In den 1990er Jahren habe die Hochschule begonnen, sich neu auszurichten und die Namen Gesamthochschule und Universität parallel zu führen. Die Wirtschaft in Nordhessen habe damals einerseits den Wegfall der Zonenrandförderung zu spüren bekommen. Die verlängerten Werkbänke seien ohne Subventionen nicht mehr rentabel gewesen. Stattdessen sei wenige Kilometer östlich in Thüringen eine vergleichbare Förderkulisse mit denselben Effekten errichtet worden.

Entwicklungen in Nordhessen

Andererseits habe die Globalisierung auch die nordhessische Wirtschaft erfasst und zu Anpassungen gezwungen. Ab der Mitte der ersten Dekade dieses Jahrhunderts aber habe sich die Hochschule selbstbewusst in Universität Kassel umbenannt, während aus dem starken Mittelstand der Region und aus Ausgründungen aus der Hochschule starke, am Weltmarkt konkurrenzfähige und erfolgreiche Unternehmen hervorgegangen seien.

Nordhessen sei seither eine Wachstumsregion mit Wachstumsraten über und einer Arbeitslosenquote unter dem Landesdurchschnitt.
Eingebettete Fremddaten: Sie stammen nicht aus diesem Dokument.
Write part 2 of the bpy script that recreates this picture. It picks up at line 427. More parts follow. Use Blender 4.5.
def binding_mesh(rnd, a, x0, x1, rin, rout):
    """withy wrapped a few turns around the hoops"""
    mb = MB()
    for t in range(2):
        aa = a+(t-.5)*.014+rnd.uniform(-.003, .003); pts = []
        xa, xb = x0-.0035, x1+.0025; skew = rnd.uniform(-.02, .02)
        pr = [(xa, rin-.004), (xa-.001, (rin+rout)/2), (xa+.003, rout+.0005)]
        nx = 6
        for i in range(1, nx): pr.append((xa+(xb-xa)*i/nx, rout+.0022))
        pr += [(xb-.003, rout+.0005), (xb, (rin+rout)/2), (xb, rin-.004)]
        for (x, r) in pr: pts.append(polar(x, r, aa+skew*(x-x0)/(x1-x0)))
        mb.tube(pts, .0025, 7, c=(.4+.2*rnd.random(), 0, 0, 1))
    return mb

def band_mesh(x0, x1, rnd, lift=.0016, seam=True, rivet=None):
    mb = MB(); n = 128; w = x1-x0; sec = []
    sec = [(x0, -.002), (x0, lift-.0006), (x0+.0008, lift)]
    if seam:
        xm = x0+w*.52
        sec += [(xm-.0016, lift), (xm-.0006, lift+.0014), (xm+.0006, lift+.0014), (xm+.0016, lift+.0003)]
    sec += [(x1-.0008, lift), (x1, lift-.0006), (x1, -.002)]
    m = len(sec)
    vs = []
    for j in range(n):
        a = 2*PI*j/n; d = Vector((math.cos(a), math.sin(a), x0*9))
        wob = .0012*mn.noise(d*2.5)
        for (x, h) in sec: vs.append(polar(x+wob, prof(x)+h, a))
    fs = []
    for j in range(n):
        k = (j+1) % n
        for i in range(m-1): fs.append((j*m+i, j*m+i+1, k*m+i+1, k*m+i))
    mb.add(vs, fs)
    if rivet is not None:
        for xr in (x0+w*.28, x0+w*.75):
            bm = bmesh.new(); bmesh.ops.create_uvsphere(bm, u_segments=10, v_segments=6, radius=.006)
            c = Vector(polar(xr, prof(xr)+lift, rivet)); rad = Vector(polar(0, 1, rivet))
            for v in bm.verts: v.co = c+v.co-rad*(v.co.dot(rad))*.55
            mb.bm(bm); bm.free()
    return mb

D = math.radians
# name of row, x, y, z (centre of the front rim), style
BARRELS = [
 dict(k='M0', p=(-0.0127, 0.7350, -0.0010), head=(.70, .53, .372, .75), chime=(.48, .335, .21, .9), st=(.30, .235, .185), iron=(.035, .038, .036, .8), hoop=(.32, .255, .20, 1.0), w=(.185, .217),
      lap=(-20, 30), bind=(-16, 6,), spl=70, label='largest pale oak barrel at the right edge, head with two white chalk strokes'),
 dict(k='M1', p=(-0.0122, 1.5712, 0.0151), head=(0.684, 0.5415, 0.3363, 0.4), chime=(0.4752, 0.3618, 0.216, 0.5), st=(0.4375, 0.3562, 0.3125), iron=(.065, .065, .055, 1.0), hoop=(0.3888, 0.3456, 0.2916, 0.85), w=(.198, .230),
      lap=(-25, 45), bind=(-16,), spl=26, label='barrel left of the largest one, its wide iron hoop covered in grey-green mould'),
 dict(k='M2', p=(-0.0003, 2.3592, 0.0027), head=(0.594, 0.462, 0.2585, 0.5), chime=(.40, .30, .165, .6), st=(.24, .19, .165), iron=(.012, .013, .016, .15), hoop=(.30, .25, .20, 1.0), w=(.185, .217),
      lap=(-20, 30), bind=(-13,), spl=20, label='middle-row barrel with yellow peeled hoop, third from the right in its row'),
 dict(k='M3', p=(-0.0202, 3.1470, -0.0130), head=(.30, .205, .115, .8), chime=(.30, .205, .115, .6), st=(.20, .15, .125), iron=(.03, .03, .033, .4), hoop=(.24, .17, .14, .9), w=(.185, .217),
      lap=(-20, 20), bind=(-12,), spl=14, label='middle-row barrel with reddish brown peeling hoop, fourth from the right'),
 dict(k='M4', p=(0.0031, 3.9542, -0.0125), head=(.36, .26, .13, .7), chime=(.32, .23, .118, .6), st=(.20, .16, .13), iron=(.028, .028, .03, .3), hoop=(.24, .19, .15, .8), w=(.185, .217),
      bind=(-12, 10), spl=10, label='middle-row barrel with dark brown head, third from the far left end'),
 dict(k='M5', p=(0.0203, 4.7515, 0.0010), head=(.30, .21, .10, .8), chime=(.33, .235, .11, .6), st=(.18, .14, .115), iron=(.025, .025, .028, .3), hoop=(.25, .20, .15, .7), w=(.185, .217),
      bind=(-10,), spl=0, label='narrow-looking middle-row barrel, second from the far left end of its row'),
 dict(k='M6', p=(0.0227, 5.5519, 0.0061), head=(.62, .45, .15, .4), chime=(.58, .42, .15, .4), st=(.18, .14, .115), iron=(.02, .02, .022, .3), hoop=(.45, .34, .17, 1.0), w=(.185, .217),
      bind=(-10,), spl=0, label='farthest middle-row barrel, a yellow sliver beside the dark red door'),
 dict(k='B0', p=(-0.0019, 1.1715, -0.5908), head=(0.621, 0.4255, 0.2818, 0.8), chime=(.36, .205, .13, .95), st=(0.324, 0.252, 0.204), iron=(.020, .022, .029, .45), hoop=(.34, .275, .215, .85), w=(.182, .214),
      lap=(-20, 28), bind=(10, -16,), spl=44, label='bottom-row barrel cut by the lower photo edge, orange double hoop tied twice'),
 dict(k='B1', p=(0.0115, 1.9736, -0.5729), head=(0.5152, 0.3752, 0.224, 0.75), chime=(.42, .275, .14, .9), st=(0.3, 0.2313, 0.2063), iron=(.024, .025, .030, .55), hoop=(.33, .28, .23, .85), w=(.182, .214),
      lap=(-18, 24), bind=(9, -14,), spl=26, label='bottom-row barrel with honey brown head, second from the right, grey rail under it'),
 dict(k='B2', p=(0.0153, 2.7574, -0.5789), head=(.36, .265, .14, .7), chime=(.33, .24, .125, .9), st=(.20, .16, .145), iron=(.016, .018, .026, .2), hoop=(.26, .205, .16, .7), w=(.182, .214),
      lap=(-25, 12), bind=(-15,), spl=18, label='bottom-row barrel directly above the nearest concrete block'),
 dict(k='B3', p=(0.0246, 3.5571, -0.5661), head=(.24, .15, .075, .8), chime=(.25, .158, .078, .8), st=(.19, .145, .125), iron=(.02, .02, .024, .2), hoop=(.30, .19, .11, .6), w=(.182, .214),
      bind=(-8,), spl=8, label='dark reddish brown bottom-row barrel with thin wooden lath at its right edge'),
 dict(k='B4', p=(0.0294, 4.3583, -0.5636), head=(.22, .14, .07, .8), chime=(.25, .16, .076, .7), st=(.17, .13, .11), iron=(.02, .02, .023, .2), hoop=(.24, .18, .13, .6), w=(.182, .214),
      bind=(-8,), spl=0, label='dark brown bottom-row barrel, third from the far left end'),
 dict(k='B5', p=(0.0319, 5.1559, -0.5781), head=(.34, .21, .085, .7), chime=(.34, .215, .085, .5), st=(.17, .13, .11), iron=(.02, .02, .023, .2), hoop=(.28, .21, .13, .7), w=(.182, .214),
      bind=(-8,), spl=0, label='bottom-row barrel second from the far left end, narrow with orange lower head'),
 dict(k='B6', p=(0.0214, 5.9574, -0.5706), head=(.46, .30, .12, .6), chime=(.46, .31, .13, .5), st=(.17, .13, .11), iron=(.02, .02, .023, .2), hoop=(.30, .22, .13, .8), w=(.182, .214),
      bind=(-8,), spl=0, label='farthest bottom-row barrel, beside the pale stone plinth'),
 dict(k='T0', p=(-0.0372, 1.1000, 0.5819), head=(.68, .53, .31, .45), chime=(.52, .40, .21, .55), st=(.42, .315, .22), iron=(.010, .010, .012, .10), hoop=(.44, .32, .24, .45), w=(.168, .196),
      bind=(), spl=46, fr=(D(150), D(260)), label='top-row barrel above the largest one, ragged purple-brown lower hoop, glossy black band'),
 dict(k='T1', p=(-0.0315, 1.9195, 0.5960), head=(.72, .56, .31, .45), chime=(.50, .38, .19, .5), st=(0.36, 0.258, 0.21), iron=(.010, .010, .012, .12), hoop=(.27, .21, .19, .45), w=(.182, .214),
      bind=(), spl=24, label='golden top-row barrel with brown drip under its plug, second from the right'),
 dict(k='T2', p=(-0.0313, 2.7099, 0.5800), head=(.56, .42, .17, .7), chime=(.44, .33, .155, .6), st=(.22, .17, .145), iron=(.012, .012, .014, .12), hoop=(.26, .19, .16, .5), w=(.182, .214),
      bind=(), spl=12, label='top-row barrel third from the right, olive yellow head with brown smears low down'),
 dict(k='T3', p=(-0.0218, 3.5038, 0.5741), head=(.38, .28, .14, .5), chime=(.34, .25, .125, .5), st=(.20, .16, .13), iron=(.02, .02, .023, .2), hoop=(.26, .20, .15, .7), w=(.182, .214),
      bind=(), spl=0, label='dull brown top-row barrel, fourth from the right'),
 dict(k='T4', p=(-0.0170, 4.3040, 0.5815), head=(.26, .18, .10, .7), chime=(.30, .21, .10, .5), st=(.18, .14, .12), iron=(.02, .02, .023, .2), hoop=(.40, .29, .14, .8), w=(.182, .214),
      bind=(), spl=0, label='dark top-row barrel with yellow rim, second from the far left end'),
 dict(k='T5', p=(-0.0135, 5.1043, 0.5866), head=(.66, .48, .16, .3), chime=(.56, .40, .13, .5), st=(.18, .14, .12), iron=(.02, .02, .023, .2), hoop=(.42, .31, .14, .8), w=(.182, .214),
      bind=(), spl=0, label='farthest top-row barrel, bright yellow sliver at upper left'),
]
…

Nordhessen werde erfolgreich bleiben. Die Hochschule sei unterdessen anerkannt, sei offen für den Austausch mit der Wirtschaft und habe etwa 25.000 Studierende. Die Studienreform mit den gestuften Abschlüssen Bachelor und Master sei hingegen nicht von Kassel aus, sondern mit dem Bologna-Prozess eingeleitet worden.